§ Task:
Copy out the data exactly, leaving the pictures behind.

begin Given information

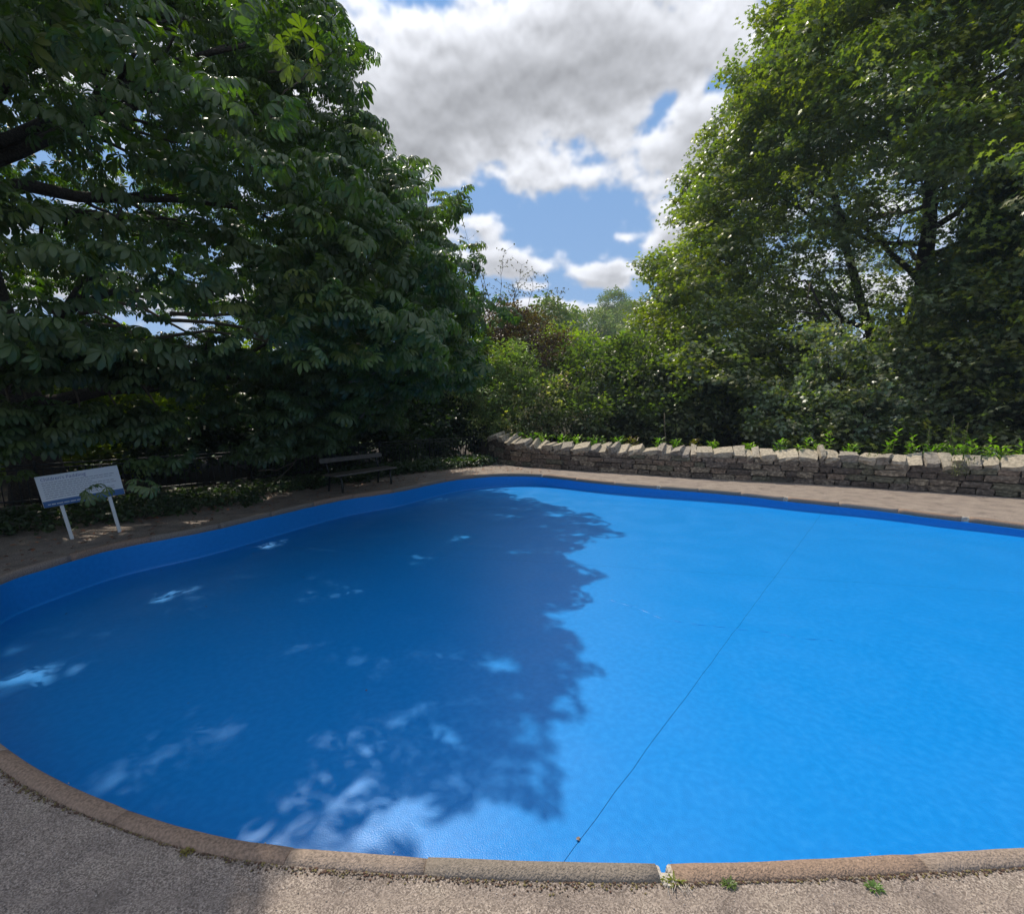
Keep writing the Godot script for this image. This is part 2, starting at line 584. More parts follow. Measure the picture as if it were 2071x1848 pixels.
func ground() -> void:
	var cnt := rim.size()
	# path of tarmac between the kerb and the boundary
	var st := begin()
	var fr := [0.0, 0.02, 0.06, 0.12, 0.2, 0.3, 0.42, 0.56, 0.7, 0.85, 1.0]
	for i in cnt:
		var j := (i + 1) % cnt
		for k in fr.size() - 1:
			var q := []
			for e in [[i, k], [i, k + 1], [j, k + 1], [j, k]]:
				var a: Vector2 = rim[e[0]] + rim_n[e[0]] * 0.085
				var p := a.lerp(outer[e[0]], fr[e[1]])
				q.append(v(p.x, 0.0, p.y))
			quad(st, q[0], q[3], q[2], q[1])
	struct(add("path", finish(st), M.tarmac))
	# land beyond
	var ss := [-0.6, 0.20, 0.42, 1.0, 2.0, 4.0, 7.0, 11.0, 16.0, 24.0, 34.0, 46.0, 60.0, 80.0, 105.0, 135.0, 170.0, 220.0, 300.0, 420.0, 700.0]
	var nz := FastNoiseLite.new()
	nz.frequency = 0.12
	st = begin()
	var far_st := begin()
	var c := Vector2(1.0, 6.5)
	for i in cnt:
		var j := (i + 1) % cnt
		for k in ss.size() - 1:
			var q := []
			for e in [[i, k], [i, k + 1], [j, k + 1], [j, k]]:
				var o := outer[e[0]]
				var dir := (o - c).normalized()
				var s: float = ss[e[1]]
				var p := o + dir * s
				var wall_side := o.x > -1.0 and o.y > 7.4
				var y := terrain_y(s, dir, wall_side)
				if s > 0.3:
					y += nz.get_noise_2d(p.x * 3.0, p.y * 3.0) * 0.08 * minf(1.0 + s * 0.1, 8.0)
				q.append(v(p.x, y, p.y))
			quad(st if k < 11 else far_st, q[0], q[3], q[2], q[1])
	struct(add("ground", finish(st), M.soil))
	struct(add("valley_ground", finish(far_st), M.grassland))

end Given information

§ Result for this task:
Keep writing the Godot script for this image. This is part 2, starting at line 584. More parts follow. Measure the picture as if it were 2071x1848 pixels.
func ground() -> void:
	var cnt := rim.size()
	# path of tarmac between the kerb and the boundary
	var st := begin()
	var fr := [0.0, 0.02, 0.06, 0.12, 0.2, 0.3, 0.42, 0.56, 0.7, 0.85, 1.0]
	for i in cnt:
		var j := (i + 1) % cnt
		for k in fr.size() - 1:
			var q := []
			for e in [[i, k], [i, k + 1], [j, k + 1], [j, k]]:
				var a: Vector2 = rim[e[0]] + rim_n[e[0]] * 0.085
				var p := a.lerp(outer[e[0]], fr[e[1]])
				q.append(v(p.x, 0.0, p.y))
			quad(st, q[0], q[3], q[2], q[1])
	struct(add("path", finish(st), M.tarmac))
	# land beyond
	var ss := [-0.6, 0.20, 0.42, 1.0, 2.0, 4.0, 7.0, 11.0, 16.0, 24.0, 34.0, 46.0, 60.0, 80.0, 105.0, 135.0, 170.0, 220.0, 300.0, 420.0, 700.0]
	var nz := FastNoiseLite.new()
	nz.frequency = 0.12
	st = begin()
	var far_st := begin()
	var c := Vector2(1.0, 6.5)
	for i in cnt:
		var j := (i + 1) % cnt
		for k in ss.size() - 1:
			var q := []
			for e in [[i, k], [i, k + 1], [j, k + 1], [j, k]]:
				var o := outer[e[0]]
				var dir := (o - c).normalized()
				var s: float = ss[e[1]]
				var p := o + dir * s
				var wall_side := o.x > -1.0 and o.y > 7.4
				var y := terrain_y(s, dir, wall_side)
				if s > 0.3:
					y += nz.get_noise_2d(p.x * 3.0, p.y * 3.0) * 0.08 * minf(1.0 + s * 0.1, 8.0)
				q.append(v(p.x, y, p.y))
			quad(st if k < 11 else far_st, q[0], q[3], q[2], q[1])
	struct(add("ground", finish(st), M.soil))
	struct(add("valley_ground", finish(far_st), M.grassland))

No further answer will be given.